AM: In parte i nomi degli intervistati erano già stati editi nelle riviste da me fondate o in altri libri amatoriali pubblicati anni fa (ancora visibili su http://beatboutique67.xoom.it). Ovviamente ho rivisto il tutto e l’ho completato (specialmente nelle note, nella discografia e nella parte relativa alle foto, che mi hanno rubato ore a setacciare il mio enorme archivio) con materiale che avevo catalogato e trovato solo in seguito. Il grosso del lavoro è stato sul capitolo delle rarità a fine libro: una raccolta di circa trecento dischi editi (ma rarissimi) e inediti, nastri amatoriali e altre curiosità. Era partito come un elenco sommario di 15/30 incisioni ma cercando nell’archivio della Beat Boutique 67 ho trovato cose che nemmeno immaginavo (spesso registrazioni inedite ricevute da membri dei gruppi) e alla fine la lista era spaventosamente enorme. Ogni giorno in archivio, facendomi passare per le mani documenti di ogni tipo, è sempre una scoperta preziosa!
 
Il vostro Terzo Grado si ferma qui o siete al lavoro con altre indagini?
MB: Per quanto mi riguarda è probabile.

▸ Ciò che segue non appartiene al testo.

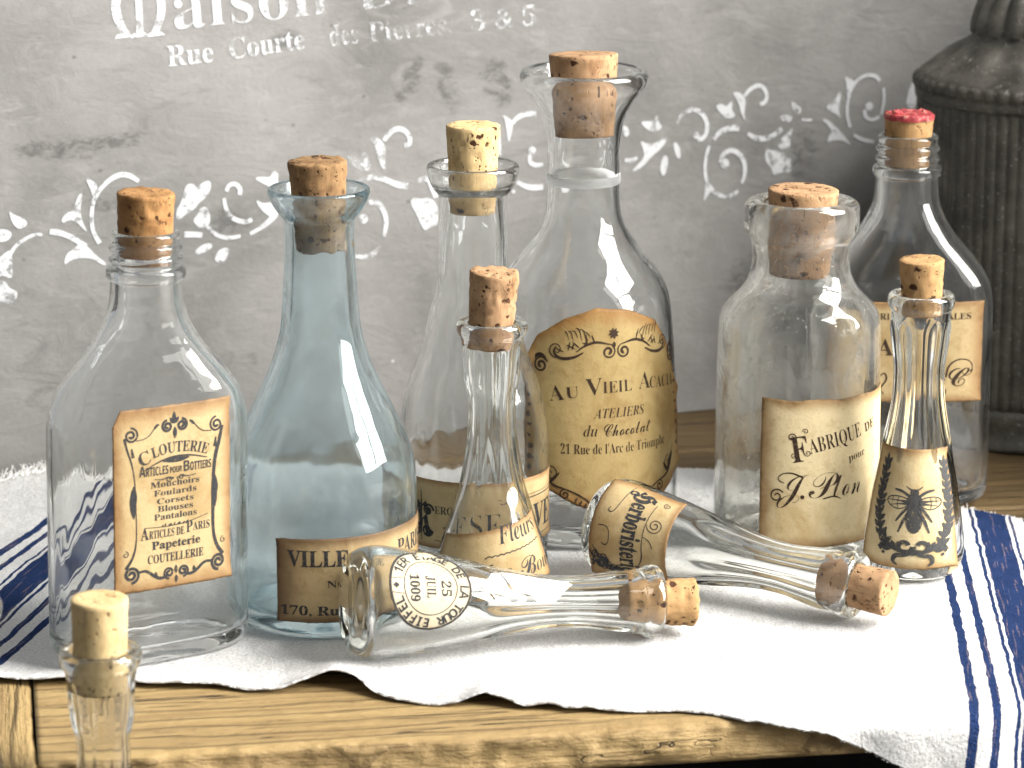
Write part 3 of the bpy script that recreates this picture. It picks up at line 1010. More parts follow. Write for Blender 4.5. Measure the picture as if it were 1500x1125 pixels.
for s, a, b in STENCIL_TEXT:
    w = math.dist(a, b)
    ang = math.degrees(math.atan2(b[1] - a[1], b[0] - a[0]))
    big = s in ('M', 'aison', 'Dior')
    if s == 'M':
        # round uncial capital: a straight stem between two bowed ones
        ax, ay = a
        ik.stroke([(ax + 9, ay + 24), (ax + 3, ay + 20), (ax + 1.5, ay + 12), (ax + 4, ay + 4), (ax + 6.5, ay + 0.8)], [3.4, 3.8, 4.2, 3.6, 3.4])
        ik.stroke([(ax + 12, ay + 22), (ax + 12.4, ay + 12), (ax + 12.2, ay + 1)], [3.0, 3.0, 3.2])
        ik.stroke([(ax + 14, ay + 24), (ax + 21, ay + 20), (ax + 23, ay + 12), (ax + 20.5, ay + 4), (ax + 18.8, ay + 1)], [3.4, 3.6, 3.8, 3.2, 3.0])
        for q in (5, 12.2, 19.5):
            ik.poly([(ax + q - 4.2, ay - 0.6), (ax + q + 4.2, ay + 0.1), (ax + q + 2, ay + 1.8), (ax + q - 3, ay + 1.4)], 0)
    else:
        ik.text(s, a[0], a[1], 21.5 if big else 9.0, 'bold', width=w, align='l', rot=ang, offset=-0.010 if big else 0.0)
ik.emit('stencil_lettering', flat, M['stencil'], board, 0.00025, None)

# ------------------------------------------------------------------ dark ribbed metal canister at the right
k = NT('dark_zinc')
o_ = k.obj()
n1 = k.noise(o_, 60, 5, 0.65)
n2 = k.noise(o_, 520, 4, 0.7)
c_ = k.ramp(n1, [(0.3, (0.04, 0.036, 0.029)), (0.6, (0.11, 0.102, 0.084)), (0.8, (0.20, 0.188, 0.16))])
c_ = k.mix(k.smooth(n2, 0.58, 0.75, 0, 0.85), c_, (0.40, 0.39, 0.35))
M['zinc'] = k.done(k.principled(c_, k.smooth(n2, 0.3, 0.7, 0.45, 0.7), k.bump(n2, 0.5, 0.0006), metallic=0.25))


def revolve(name, prof, mat, parent, seg=408, mod=None):
    V, F = [], []
    n = len(prof)
    th = np.arange(seg) * 2 * np.pi / seg
    for r, z in prof:
        d = mod(th, z) if mod else 0
        rr = r + d
        V.append(np.column_stack([np.sin(th) * rr, -np.cos(th) * rr, np.full(seg, float(z))]))
    V = np.vstack(V)
    for i in range(n - 1):
        for j in range(seg):
            a, b = i * seg + j, i * seg + (j + 1) % seg
            F.append((a, b, b + seg, a + seg))
    F.append(tuple(range(seg - 1, -1, -1)))
    F.append(tuple((n - 1) * seg + j for j in range(seg)))
    return mesh(name, V * MM, F, mat, parent, True)


can = empty('metal_canister', 'dark ribbed metal canister with domed lid at the right edge', 'canister', loc=(0.2402, 0.242, 0.0))
rib = lambda th, z: 1.1 * np.abs(np.sin(th * 34)) ** 0.7 - 0.5
revolve('body', [(53.2, z) for z in np.linspace(18, 158, 30)], M['zinc'], can, mod=rib)
revolve('base_rim', [(50, 0.3), (56.0, 0.6), (56.6, 3), (55.2, 5), (55, 12), (55.6, 16), (55, 18.6), (53, 19.5)], M['zinc'], can, 120)


def lidmod(th, z):
    if 160.5 < z < 166.5:
        return 1.5 * np.abs(np.sin(th * 26)) - 0.6
    if 170 < z < 182:
        return 2.4 * np.sin(th * 14) * math.sin((z - 170) / 12 * math.pi)
    if z > 186:
        return 2.6 * np.abs(np.sin(th * 9)) - 1.2
    return 0 * th


lid_p = chaikin([(53.4, 155.5), (54.6, 156), (55, 159.5), (54.2, 160.8), (55.2, 162), (55.4, 165), (54, 166.8), (52.6, 168.5), (47, 172), (42, 175.5), (37, 179),
                 (32.5, 182), (30, 184), (29.2, 186.5), (29.4, 190), (28, 196), (24.5, 204), (18, 211), (8, 215)], 2)
revolve('lid', [tuple(q) for q in lid_p], M['zinc'], can, 360, lidmod)

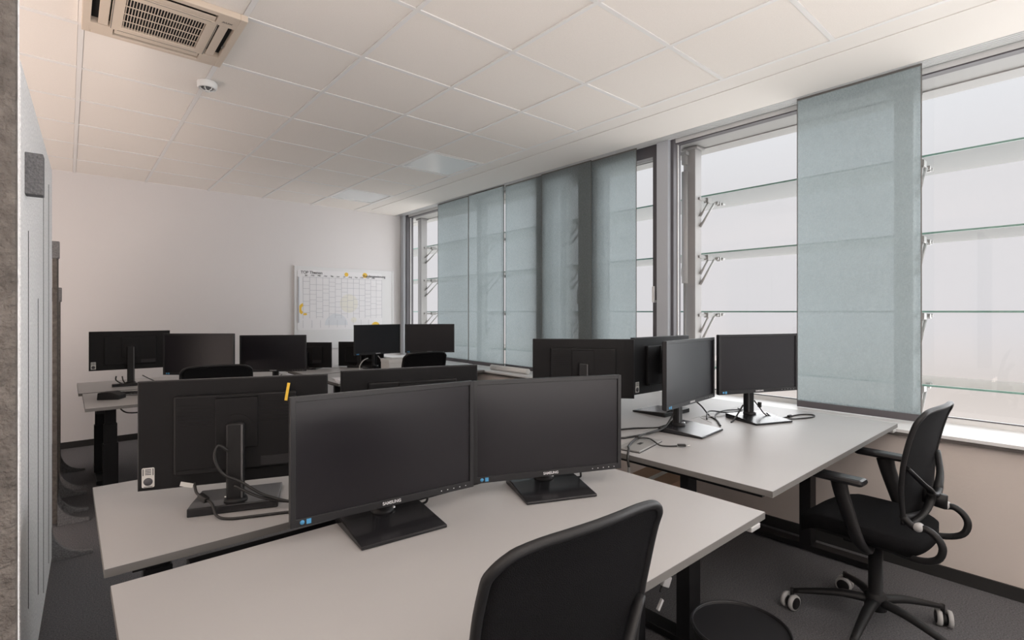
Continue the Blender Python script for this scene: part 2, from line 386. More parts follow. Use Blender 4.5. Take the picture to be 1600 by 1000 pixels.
# ---------------------------------------------------------------- ceiling fittings
for (x, y), lab in (((2.45, 3.93), 'square pale light panel in the ceiling near the dark slot, the nearer one'), ((2.45, 5.73), 'square white light panel in the ceiling close to the far wall')):
    t = thing('ceiling_light', lab, 'ceiling light', (x+.3, y+.3, CZ), 0, 'ceiling light panels')
    MB().box(-.288, -.288, .0, .288, -.272, .02).box(-.288, .272, 0, .288, .288, .02).box(-.288, -.272, 0, -.272, .272, .02).box(.272, -.272, 0, .288, .272, .02).build('frame', M['grid'], t)
    MB().box(-.272, -.272, .006, .272, .272, .02).build('diffuser', M['panel'], t)
for lx, ly in ((.95, -.57), (2.75, -.57)): pass

# cassette air conditioner
t = thing('air_conditioner', 'beige square four way cassette air conditioner in the ceiling', 'air conditioner', (.355, 3.015, CZ-.028))
a = MB(); Wd = .305
# panel as four border frames around slots, leaving the louvre slots open
a.box(-.2, -.2, 0, .2, -.155, .03, bev=.002).box(-.2, .155, 0, .2, .2, .03, bev=.002).box(-.2, -.155, 0, -.155, .155, .03).box(.155, -.155, 0, .2, .155, .03)
for sx_ in (-1, 1):
    x0, x1 = sorted((sx_*.272, sx_*Wd)); a.box(x0, -Wd, 0, x1, Wd, .03, bev=.003)
    a.box(-.272, x0, 0, .272, x1, .03, bev=.003)
for cx in (-1, 1):
    for cy in (-1, 1):
        x0, x1 = sorted((cx*.185, cx*.275)); y0, y1 = sorted((cy*.185, cy*.275)); a.box(x0, y0, .0005, x1, y1, .03)
a.build('panel', M['acp'], t)
MB().box(-.29, -.29, .030, .29, .29, .2).box(-.154, -.154, .0105, .154, .154, .031).build('housing', M['acd'], t, 'dark inside of the unit')
for k in range(4):
    f = MB().box(-.18, .207, .002, .18, .245, .008, bev=.002).xf(Matrix.Translation((0, 0, 0)))
    f.xf(Matrix.Rotation(k*PI/2, 4, 'Z')); f.build('flap', M['acp'], t)
gr = MB()
for k in range(27):
    x = -.150+k*.3/26; gr.box(x-.0015, -.155, .003, x+.0015, .155, .0055)
for y in (-.0775, 0, .0775): gr.box(-.155, y-.002, .002, .155, y+.002, .0055)
gr.build('grille', M['acp'], t)
ln = MB()
for k in (-1, 1): ln.box(k*.196-.0015, -.19, -.0008, k*.196+.0015, .19, .001).box(-.17, k*.196-.0015, -.0008, .17, k*.196+.0015, .001)
ln.build('seam', M['edge'], t)
text('badge', 'AUX', .022, M['edge'], Matrix.Translation((.23, -.23, -.001)) @ Matrix.Rotation(PI, 4, 'X'), t)
MB().tube([(.262, .02, -.001), (.262, .05, -.001)], .004).build('indicator', M['edge'], t)

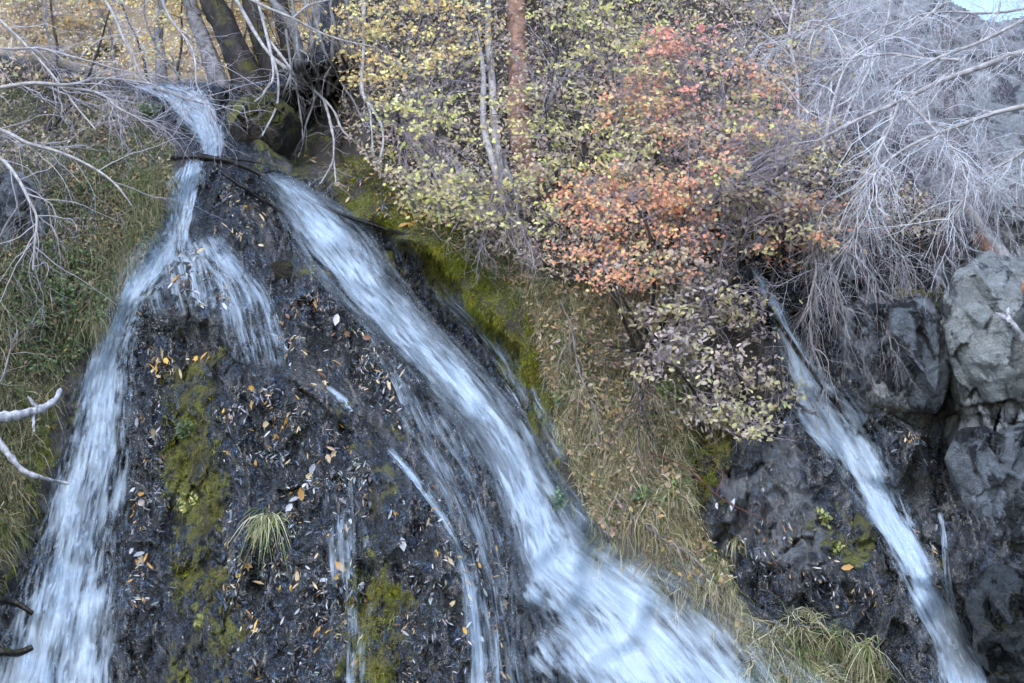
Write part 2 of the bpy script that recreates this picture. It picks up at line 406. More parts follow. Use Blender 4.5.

Credo dipenda principalmente dagli impegni lavorativi di ciascuno. Forse abbiamo un’idea abbozzata ma decideremo il da farsi più avanti. Al momento proseguiamo con le nostre riviste Storie di Giovani Pop e la associazione musicale ad esse correlata, che ricordo è: http://giovanipop.altervista.org/index.htm. Al tempo stesso sto cercando lavoro come tecnico del suono e programmatore/collaboratore musicale nelle radio. Spero che qualcuno mi legga…
 
AM: Le mie indagini non finiscono qui: l’archivio della Beat Boutique 67 conta ormai diversi locali traboccanti di materiale di ogni tipo dedicato ai gruppi italiani degli anni ’60 e ’70 e qui conduco le mie ricerche che poi – in piccola parte – escono su libri e riviste che mi autoproduco. Pensa che solo sui gruppi e gli artisti beat e prog italiani ho circa sei/settecento libri (assurdo, ma è così!), basta questo dato per capire la mole di materiale e le ricerche che continuo a fare nel reperire testimonianze di qualsiasi genere. Sto lavorando come sempre a Storie di Giovani Pop, un trimestrale da me completamente curato ed ideato che in ogni numero porta a conoscenza di gruppi e cantautori di vari generi anni ’60 e ’70 e che è distribuito agli associati della Associazione Giovani Pop con cui realizzo mostre, incontri, concerti.